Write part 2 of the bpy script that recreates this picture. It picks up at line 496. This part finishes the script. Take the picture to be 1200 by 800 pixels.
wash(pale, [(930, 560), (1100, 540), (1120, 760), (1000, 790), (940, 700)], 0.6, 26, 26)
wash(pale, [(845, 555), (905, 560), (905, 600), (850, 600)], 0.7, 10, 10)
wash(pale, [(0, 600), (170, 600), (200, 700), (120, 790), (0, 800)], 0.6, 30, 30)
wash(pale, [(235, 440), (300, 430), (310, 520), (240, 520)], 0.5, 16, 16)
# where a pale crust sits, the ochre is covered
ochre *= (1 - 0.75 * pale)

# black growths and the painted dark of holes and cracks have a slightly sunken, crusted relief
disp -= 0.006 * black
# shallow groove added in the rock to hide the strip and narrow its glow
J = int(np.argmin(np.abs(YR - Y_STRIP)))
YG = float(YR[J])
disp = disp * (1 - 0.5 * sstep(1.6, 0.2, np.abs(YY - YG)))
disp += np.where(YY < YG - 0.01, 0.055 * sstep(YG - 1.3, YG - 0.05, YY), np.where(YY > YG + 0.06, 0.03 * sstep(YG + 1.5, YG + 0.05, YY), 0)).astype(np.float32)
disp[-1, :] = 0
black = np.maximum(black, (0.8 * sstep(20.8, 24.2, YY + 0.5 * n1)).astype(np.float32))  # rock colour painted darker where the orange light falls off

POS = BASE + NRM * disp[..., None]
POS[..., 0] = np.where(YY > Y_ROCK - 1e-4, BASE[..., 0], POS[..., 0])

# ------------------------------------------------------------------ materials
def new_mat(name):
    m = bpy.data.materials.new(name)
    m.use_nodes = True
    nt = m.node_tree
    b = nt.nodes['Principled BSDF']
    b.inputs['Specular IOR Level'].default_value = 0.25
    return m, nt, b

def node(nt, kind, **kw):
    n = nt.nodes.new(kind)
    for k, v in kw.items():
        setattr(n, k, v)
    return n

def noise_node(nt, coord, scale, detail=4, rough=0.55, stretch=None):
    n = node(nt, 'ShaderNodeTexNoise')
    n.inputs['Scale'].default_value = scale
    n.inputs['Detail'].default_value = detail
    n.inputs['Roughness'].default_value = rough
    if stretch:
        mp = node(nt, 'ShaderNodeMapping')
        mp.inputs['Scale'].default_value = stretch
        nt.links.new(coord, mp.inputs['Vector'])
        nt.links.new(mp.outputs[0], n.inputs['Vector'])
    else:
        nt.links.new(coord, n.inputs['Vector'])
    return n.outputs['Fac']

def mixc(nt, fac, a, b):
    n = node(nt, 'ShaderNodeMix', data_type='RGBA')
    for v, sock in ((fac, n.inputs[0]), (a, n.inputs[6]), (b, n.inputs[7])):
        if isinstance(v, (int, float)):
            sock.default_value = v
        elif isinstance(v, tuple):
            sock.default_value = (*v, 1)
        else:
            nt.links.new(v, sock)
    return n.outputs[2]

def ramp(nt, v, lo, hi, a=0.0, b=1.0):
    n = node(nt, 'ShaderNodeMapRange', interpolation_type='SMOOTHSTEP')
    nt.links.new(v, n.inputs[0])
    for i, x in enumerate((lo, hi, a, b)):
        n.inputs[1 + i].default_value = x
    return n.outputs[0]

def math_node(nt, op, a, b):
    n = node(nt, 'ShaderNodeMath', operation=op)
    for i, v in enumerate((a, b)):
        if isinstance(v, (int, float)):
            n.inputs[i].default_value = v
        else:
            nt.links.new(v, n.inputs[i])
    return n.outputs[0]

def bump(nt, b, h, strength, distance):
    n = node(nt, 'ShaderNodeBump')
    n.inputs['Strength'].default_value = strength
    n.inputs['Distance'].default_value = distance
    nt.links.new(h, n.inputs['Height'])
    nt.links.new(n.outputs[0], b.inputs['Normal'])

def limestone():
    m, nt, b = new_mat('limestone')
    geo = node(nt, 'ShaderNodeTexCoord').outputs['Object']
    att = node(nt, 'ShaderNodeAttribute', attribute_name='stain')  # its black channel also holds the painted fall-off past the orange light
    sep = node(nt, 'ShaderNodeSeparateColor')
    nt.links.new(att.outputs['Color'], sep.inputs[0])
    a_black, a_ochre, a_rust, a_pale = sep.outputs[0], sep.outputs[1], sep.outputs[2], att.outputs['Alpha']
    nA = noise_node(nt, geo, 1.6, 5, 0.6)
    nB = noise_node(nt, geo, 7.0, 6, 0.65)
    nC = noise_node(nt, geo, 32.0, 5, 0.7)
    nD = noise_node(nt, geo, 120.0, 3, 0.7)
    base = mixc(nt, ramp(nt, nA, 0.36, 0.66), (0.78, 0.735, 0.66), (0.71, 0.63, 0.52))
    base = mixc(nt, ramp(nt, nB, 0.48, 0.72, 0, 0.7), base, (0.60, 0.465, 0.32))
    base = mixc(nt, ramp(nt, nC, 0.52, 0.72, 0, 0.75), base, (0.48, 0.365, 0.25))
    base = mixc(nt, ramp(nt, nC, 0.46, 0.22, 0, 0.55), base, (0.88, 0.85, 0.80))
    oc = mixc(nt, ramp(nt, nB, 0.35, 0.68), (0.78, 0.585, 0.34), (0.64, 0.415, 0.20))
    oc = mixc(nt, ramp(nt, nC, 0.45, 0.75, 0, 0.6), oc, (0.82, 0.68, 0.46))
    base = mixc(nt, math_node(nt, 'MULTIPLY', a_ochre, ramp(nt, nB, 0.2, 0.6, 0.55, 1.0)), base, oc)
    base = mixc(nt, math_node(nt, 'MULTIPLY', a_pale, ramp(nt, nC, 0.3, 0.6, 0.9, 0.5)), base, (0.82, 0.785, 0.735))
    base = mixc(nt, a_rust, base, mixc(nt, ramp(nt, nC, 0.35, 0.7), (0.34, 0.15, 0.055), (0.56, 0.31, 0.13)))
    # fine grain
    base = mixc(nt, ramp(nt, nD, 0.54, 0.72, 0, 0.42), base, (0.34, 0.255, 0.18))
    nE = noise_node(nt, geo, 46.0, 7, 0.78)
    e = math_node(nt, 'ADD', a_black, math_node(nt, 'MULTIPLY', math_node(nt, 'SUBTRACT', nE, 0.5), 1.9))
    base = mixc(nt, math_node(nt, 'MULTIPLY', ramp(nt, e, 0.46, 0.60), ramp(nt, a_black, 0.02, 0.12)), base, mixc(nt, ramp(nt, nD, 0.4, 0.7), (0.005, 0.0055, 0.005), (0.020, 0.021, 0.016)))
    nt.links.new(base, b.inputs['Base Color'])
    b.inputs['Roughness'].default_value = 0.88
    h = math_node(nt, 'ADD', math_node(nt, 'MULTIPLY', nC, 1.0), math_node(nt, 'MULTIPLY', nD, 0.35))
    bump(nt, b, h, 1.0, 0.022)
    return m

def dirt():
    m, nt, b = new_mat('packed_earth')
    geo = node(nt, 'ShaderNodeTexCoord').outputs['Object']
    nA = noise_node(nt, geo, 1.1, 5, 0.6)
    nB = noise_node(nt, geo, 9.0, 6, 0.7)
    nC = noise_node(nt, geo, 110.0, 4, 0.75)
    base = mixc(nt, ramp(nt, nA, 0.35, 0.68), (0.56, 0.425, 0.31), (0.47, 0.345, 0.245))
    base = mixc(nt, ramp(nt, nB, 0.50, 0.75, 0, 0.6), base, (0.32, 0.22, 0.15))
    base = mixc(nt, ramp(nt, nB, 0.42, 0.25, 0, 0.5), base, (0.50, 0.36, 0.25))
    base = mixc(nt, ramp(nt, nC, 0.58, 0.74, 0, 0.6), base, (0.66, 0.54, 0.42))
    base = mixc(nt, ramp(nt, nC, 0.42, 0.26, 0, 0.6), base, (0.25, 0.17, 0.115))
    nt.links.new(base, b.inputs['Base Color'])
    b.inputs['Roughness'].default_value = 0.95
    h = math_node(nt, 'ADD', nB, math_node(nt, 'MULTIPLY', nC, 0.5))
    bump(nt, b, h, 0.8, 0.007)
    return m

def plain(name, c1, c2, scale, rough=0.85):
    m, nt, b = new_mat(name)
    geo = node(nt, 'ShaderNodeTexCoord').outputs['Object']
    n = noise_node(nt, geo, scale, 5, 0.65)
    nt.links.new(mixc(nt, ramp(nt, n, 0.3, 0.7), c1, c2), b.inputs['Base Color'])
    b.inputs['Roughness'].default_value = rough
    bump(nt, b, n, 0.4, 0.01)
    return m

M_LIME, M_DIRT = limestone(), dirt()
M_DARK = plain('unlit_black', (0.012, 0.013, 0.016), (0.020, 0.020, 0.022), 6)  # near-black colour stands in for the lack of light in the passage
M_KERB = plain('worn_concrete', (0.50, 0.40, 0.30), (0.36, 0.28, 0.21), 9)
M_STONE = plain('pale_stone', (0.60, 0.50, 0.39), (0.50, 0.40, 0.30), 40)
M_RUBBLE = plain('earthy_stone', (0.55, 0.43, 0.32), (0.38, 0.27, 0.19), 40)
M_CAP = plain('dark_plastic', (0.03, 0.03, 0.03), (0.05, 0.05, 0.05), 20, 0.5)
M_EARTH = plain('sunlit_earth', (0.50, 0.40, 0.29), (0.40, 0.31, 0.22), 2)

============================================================

Write out the lines above from the one containing "0.020, 0.022), 6)" through the last, exactly as they are.

Solution to the problem:
M_DARK = plain('unlit_black', (0.012, 0.013, 0.016), (0.020, 0.020, 0.022), 6)  # near-black colour stands in for the lack of light in the passage
M_KERB = plain('worn_concrete', (0.50, 0.40, 0.30), (0.36, 0.28, 0.21), 9)
M_STONE = plain('pale_stone', (0.60, 0.50, 0.39), (0.50, 0.40, 0.30), 40)
M_RUBBLE = plain('earthy_stone', (0.55, 0.43, 0.32), (0.38, 0.27, 0.19), 40)
M_CAP = plain('dark_plastic', (0.03, 0.03, 0.03), (0.05, 0.05, 0.05), 20, 0.5)
M_EARTH = plain('sunlit_earth', (0.50, 0.40, 0.29), (0.40, 0.31, 0.22), 2)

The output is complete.